Rows from a 3D scene dataset
--------

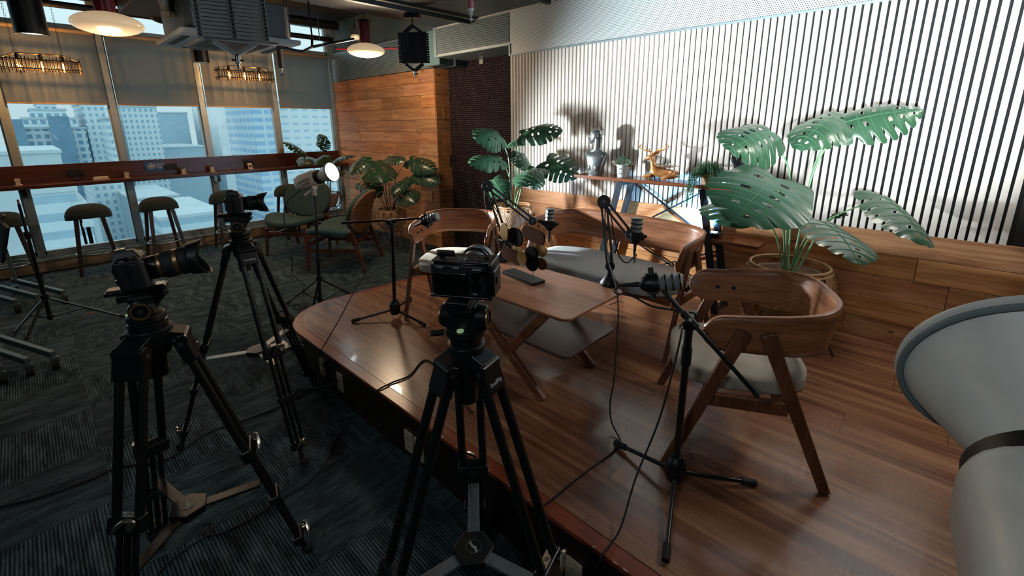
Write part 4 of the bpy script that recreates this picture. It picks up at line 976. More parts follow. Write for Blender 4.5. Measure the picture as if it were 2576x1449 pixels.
# ================================================================== STUDIO LIGHTS
def led_head(label, mouth, d, up, sc_=1.0, disc=True, rm=0.078, rn=0.040, Lc=0.125, Lb=0.22, bw=0.066, rl=0.030):
    t = thing('studio_light', label, 'studio light', mouth, 0, 'white studio lamp heads')
    M = axisM(mouth, d, up)
    s_ = sc_
    MB().lathe([(rn*s_, -Lc*s_), (rm*s_, -0.004*s_), ((rm+0.003)*s_, 0), (rm*s_, 0.003*s_), ((rm-0.004)*s_, 0.0), ((rn-0.004)*s_, -Lc*s_)], 48, M, False).build('reflector', M_WHITE, t)
    MB().tube([M @ V((rm*s_*math.cos(R(a)), rm*s_*math.sin(R(a)), 0)) for a in range(0, 360, 6)], 0.0042*s_, 10, True).build('reflector_rim', M_WHITE, t)
    MB().tube([M @ V(((rm+0.0005)*s_*math.cos(R(a)), (rm+0.0005)*s_*math.sin(R(a)), -0.0085*s_)) for a in range(0, 360, 6)], 0.0030*s_, 8, True).build('rim_groove', M_GREYP, t) if disc != 'far' else None
    MB().lathe([(0.001, -0.022*s_), ((rm-0.010)*s_, -0.022*s_), ((rm-0.008)*s_, -0.010*s_)], 40, M, False).build('diffuser', M_LED, t)
    MB().lathe([(rn*s_, -Lc*s_), ((rn+0.018)*s_, -(Lc+0.002)*s_), ((rn+0.020)*s_, -(Lc+rl-0.002)*s_), (rn*s_, -(Lc+rl+0.004)*s_)], 40, M).build('mount_ring', M_BLACK, t)
    B = Lc+rl
    ch = [(bw*0.99, 0), (bw*0.7, bw*0.75), (0, bw*0.98), (-bw*0.7, bw*0.75), (-bw*0.99, 0), (-bw*0.7, -bw*0.75), (0, -bw*0.98), (bw*0.7, -bw*0.75)]
    pr = [(0.88, 0.0), (1.0, 0.015), (1.0, Lb-0.05), (0.72, Lb)]
    rows = [[M @ V((x_*k*s_, y_*k*s_, -(B+z_)*s_)) for x_, y_ in rrect(2*bw, 2*bw, bw*0.62, 5)] for k, z_ in pr]
    n = len(rows[0]); m = MB().grid(rows, True); m.f += [tuple(range(n)), tuple(len(m.v)-n+i for i in range(n))]
    m.build('lamp_body', M_WHITE, t, bev=0.003)
    MB().tube(smooth([M @ V((0, bw*0.6*s_, -(B+Lb-0.03)*s_)), M @ V((0, bw*0.9*s_, -(B+Lb+0.03)*s_)), M @ V((0, bw*0.1*s_, -(B+Lb+0.035)*s_)), M @ V((0, -bw*0.2*s_, -(B+Lb-0.01)*s_))], 4), 0.006*s_, 8).build('rear_handle', M_BLACK, t)
    return t, M, B
tA, MA, BA = led_head('lit white studio lamp head on the stand by the green chairs', LA_POS, la_dir, UP, 1.08)
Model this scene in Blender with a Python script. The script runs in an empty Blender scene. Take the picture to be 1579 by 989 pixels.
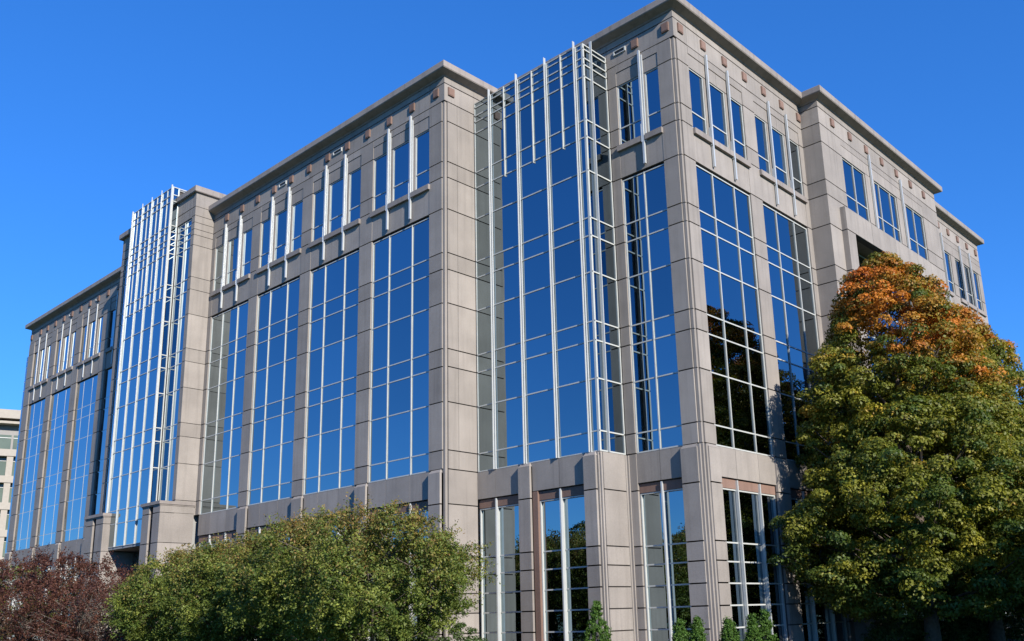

--------

(EXERCISE DIRECTIONS):
Drop the pictures and reproduce the rest of the entries above exactly.

(EXERCISE ANSWER):
Write part 4 of the bpy script that recreates this picture. It picks up at line 976. More parts follow. Write for Blender 4.5. Measure the picture as if it were 2576x1449 pixels.
# ================================================================== STUDIO LIGHTS
def led_head(label, mouth, d, up, sc_=1.0, disc=True, rm=0.078, rn=0.040, Lc=0.125, Lb=0.22, bw=0.066, rl=0.030):
    t = thing('studio_light', label, 'studio light', mouth, 0, 'white studio lamp heads')
    M = axisM(mouth, d, up)
    s_ = sc_
    MB().lathe([(rn*s_, -Lc*s_), (rm*s_, -0.004*s_), ((rm+0.003)*s_, 0), (rm*s_, 0.003*s_), ((rm-0.004)*s_, 0.0), ((rn-0.004)*s_, -Lc*s_)], 48, M, False).build('reflector', M_WHITE, t)
    MB().tube([M @ V((rm*s_*math.cos(R(a)), rm*s_*math.sin(R(a)), 0)) for a in range(0, 360, 6)], 0.0042*s_, 10, True).build('reflector_rim', M_WHITE, t)
    MB().tube([M @ V(((rm+0.0005)*s_*math.cos(R(a)), (rm+0.0005)*s_*math.sin(R(a)), -0.0085*s_)) for a in range(0, 360, 6)], 0.0030*s_, 8, True).build('rim_groove', M_GREYP, t) if disc != 'far' else None
    MB().lathe([(0.001, -0.022*s_), ((rm-0.010)*s_, -0.022*s_), ((rm-0.008)*s_, -0.010*s_)], 40, M, False).build('diffuser', M_LED, t)
    MB().lathe([(rn*s_, -Lc*s_), ((rn+0.018)*s_, -(Lc+0.002)*s_), ((rn+0.020)*s_, -(Lc+rl-0.002)*s_), (rn*s_, -(Lc+rl+0.004)*s_)], 40, M).build('mount_ring', M_BLACK, t)
    B = Lc+rl
    ch = [(bw*0.99, 0), (bw*0.7, bw*0.75), (0, bw*0.98), (-bw*0.7, bw*0.75), (-bw*0.99, 0), (-bw*0.7, -bw*0.75), (0, -bw*0.98), (bw*0.7, -bw*0.75)]
    pr = [(0.88, 0.0), (1.0, 0.015), (1.0, Lb-0.05), (0.72, Lb)]
    rows = [[M @ V((x_*k*s_, y_*k*s_, -(B+z_)*s_)) for x_, y_ in rrect(2*bw, 2*bw, bw*0.62, 5)] for k, z_ in pr]
    n = len(rows[0]); m = MB().grid(rows, True); m.f += [tuple(range(n)), tuple(len(m.v)-n+i for i in range(n))]
    m.build('lamp_body', M_WHITE, t, bev=0.003)
    MB().tube(smooth([M @ V((0, bw*0.6*s_, -(B+Lb-0.03)*s_)), M @ V((0, bw*0.9*s_, -(B+Lb+0.03)*s_)), M @ V((0, bw*0.1*s_, -(B+Lb+0.035)*s_)), M @ V((0, -bw*0.2*s_, -(B+Lb-0.01)*s_))], 4), 0.006*s_, 8).build('rear_handle', M_BLACK, t)
    return t, M, B
tA, MA, BA = led_head('lit white studio lamp head on the stand by the green chairs', LA_POS, la_dir, UP, 1.08)
Model this scene in Blender with a Python script. The script runs in an empty Blender scene. Take the picture to be 1579 by 989 pixels.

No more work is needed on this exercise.